Sacred values mobilized for collective action by devoted actors enable outsize commitment in low-power groups to resist and often prevail against materially more powerful foes who depend on standard material incentives, such as armies and police that rely on pay and promotion. From an evolutionary perspective, collective actions, such as hunting and fighting, are vulnerable to defectors and thus difficult to initiate, but if some highly motivated individuals are willing to initiate activity, this may reduce the costs for others to join in, and such an “advancement in the standard of morality and an increase in the number of well-endowed men … always ready to give aid to each other and to sacrifice themselves for the common good, would be victorious over other tribes.”

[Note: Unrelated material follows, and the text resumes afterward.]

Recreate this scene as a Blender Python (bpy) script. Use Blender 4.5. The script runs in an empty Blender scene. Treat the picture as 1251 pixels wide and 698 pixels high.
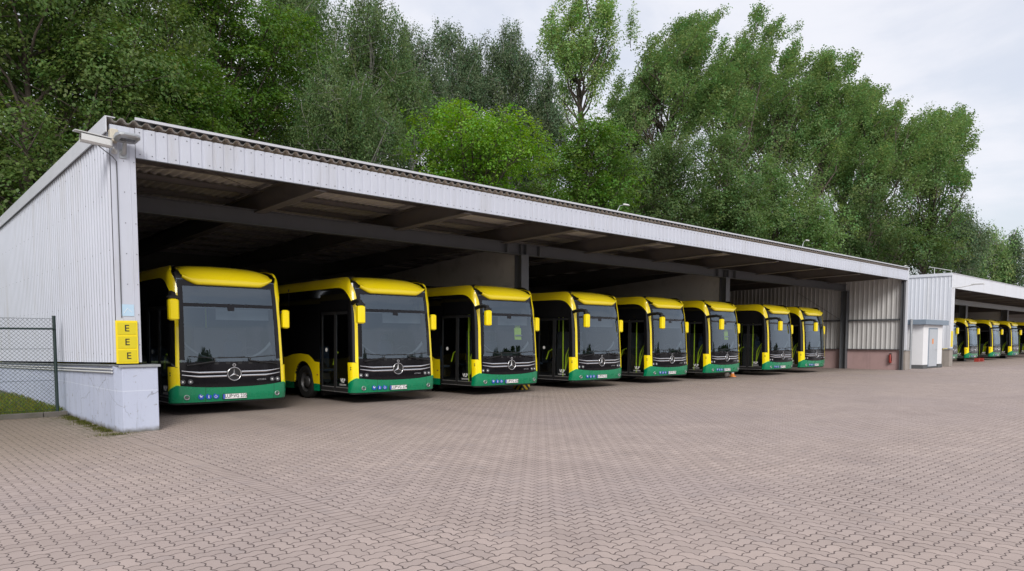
import bpy, math, random
import numpy as np
from mathutils import Vector, Matrix
random.seed(7)
SC = bpy.context.scene
COL = SC.collection
PI = math.pi

# ------------------------------------------------------------------ camera model
F, PX, PY, HY, VX, CH = 869.0, 625.5, 469.0, 415.2, 1567.0, 1.7
PITCH = math.atan((PY - HY) / F)
def _cam(x, y):
    r, u, w = x - PX, PY - y, F
    return r, w * math.cos(PITCH) + u * math.sin(PITCH), u * math.cos(PITCH) - w * math.sin(PITCH)
_r = _cam(VX, HY)
AX = math.atan2(_r[0], _r[1])
SA, CA = math.sin(AX), math.cos(AX)
def wray(x, y):
    r, fw, up = _cam(x, y)
    return (r * SA + fw * CA, -r * CA + fw * SA, up)
def on_y(x, y, Y):
    d = wray(x, y); t = Y / d[1]
    return d[0] * t, d[2] * t + CH

cam_d = bpy.data.cameras.new('camera')
cam = bpy.data.objects.new('camera', cam_d); COL.objects.link(cam)
cam_d.sensor_width = 36; cam_d.sensor_fit = 'HORIZONTAL'
cam_d.lens = 36 * F / 1251
cam_d.clip_end = 3000
right = Vector((SA, -CA, 0)); fwd = Vector((CA, SA, 0))
look = fwd * math.cos(PITCH) - Vector((0, 0, 1)) * math.sin(PITCH)
up = right.cross(look)
M = Matrix((right, up, -look)).transposed().to_4x4(); M.translation = (0, 0, CH)
cam.matrix_world = M
# the photo keeps only the upper part of a 4:3 frame, so its optical centre lies below the middle
cam_d.shift_y = (PY - 349) / 1251.0
SC.camera = cam

# ------------------------------------------------------------------ node helpers
class NT:
    def __init__(s, tree): s.t = tree
    def n(s, typ, **kw):
        nd = s.t.nodes.new(typ)
        for k, v in kw.items():
            if k.startswith('_'): setattr(nd, k[1:], v)
        return nd
    def link(s, a, b): s.t.links.new(a, b)
    def m(s, op, a, b=None, c=None, clamp=False):
        nd = s.t.nodes.new('ShaderNodeMath'); nd.operation = op; nd.use_clamp = clamp
        for i, v in enumerate((a, b, c)):
            if v is None: continue
            if isinstance(v, (int, float)): nd.inputs[i].default_value = v
            else: s.link(v, nd.inputs[i])
        return nd.outputs[0]
    def noise(s, vec, scale, detail=4, rough=.55, dist=0):
        nd = s.t.nodes.new('ShaderNodeTexNoise')
        nd.inputs['Scale'].default_value = scale; nd.inputs['Detail'].default_value = detail
        nd.inputs['Roughness'].default_value = rough; nd.inputs['Distortion'].default_value = dist
        if vec is not None: s.link(vec, nd.inputs['Vector'])
        return nd.outputs['Fac']
    def ramp(s, fac, stops):
        nd = s.t.nodes.new('ShaderNodeValToRGB'); e = nd.color_ramp.elements
        while len(e) < len(stops): e.new(.5)
        for el, (p, c) in zip(e, stops):
            el.position = p; el.color = tuple(c) + (1,) if len(c) == 3 else c
        s.link(fac, nd.inputs[0]); return nd.outputs[0]
    def mix(s, fac, a, b, mode='MIX'):
        nd = s.t.nodes.new('ShaderNodeMix'); nd.data_type = 'RGBA'; nd.blend_type = mode
        for sock, v in ((nd.inputs[0], fac), (nd.inputs[6], a), (nd.inputs[7], b)):
            if isinstance(v, (int, float)): sock.default_value = v
            elif isinstance(v, (tuple, list)): sock.default_value = tuple(v) + (1,) if len(v) == 3 else v
            else: s.link(v, sock)
        return nd.outputs[2]
    def smooth(s, x, a, b):
        nd = s.t.nodes.new('ShaderNodeMapRange'); nd.interpolation_type = 'SMOOTHSTEP'
        s.link(x, nd.inputs[0]); nd.inputs[1].default_value = a; nd.inputs[2].default_value = b
        return nd.outputs[0]

def new_mat(name):
    m = bpy.data.materials.new(name); m.use_nodes = True
    t = m.node_tree; t.nodes.clear()
    out = t.nodes.new('ShaderNodeOutputMaterial'); b = t.nodes.new('ShaderNodeBsdfPrincipled')
    t.links.new(b.outputs[0], out.inputs[0])
    return m, NT(t), b, out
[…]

Recent changes in the composition of the global jihadi1 movement from fairly well-educated and well-off founders to increasingly marginalized youth in transitional stages of life continue to follow this evolutionary rationale, but within a new kind of transcultural niche that leapfrogs the limits and responsibilities engendered by previous generations within territories of origin. Here, peer communities of imagined kin—bands of “brothers and sisters” drawn willy-nilly from across more than 100 countries and many more ethnic groups—commit in ritual oaths and performance of sublime acts of terror to a new world order.

The jihadi Caliphate, whose “dreaming ecology” includes the global media landscape and whose cosmic law, or sharia, encompasses “the Everywhen”; it provides “an explanation of nature, establishes a social code, creates a basis for prestige and political status … acts as a religious philosophy and forms the psychological basis for life.” It is a transcultural framework whose implementation in action creates a new form of transcultural niche encompassing “human behavior, perception and embodiment, cultural institutions and history, social experience and symbolic life.

Its evolutionary maintenance, while largely nongenerational and somewhat extraterritorial, nonetheless appears to rely on the sorts of costly commitments to transcendental ideals and values, rituals and sacrifices, and parochial altruism that also likely have deep roots even in the earliest and most traditional societies.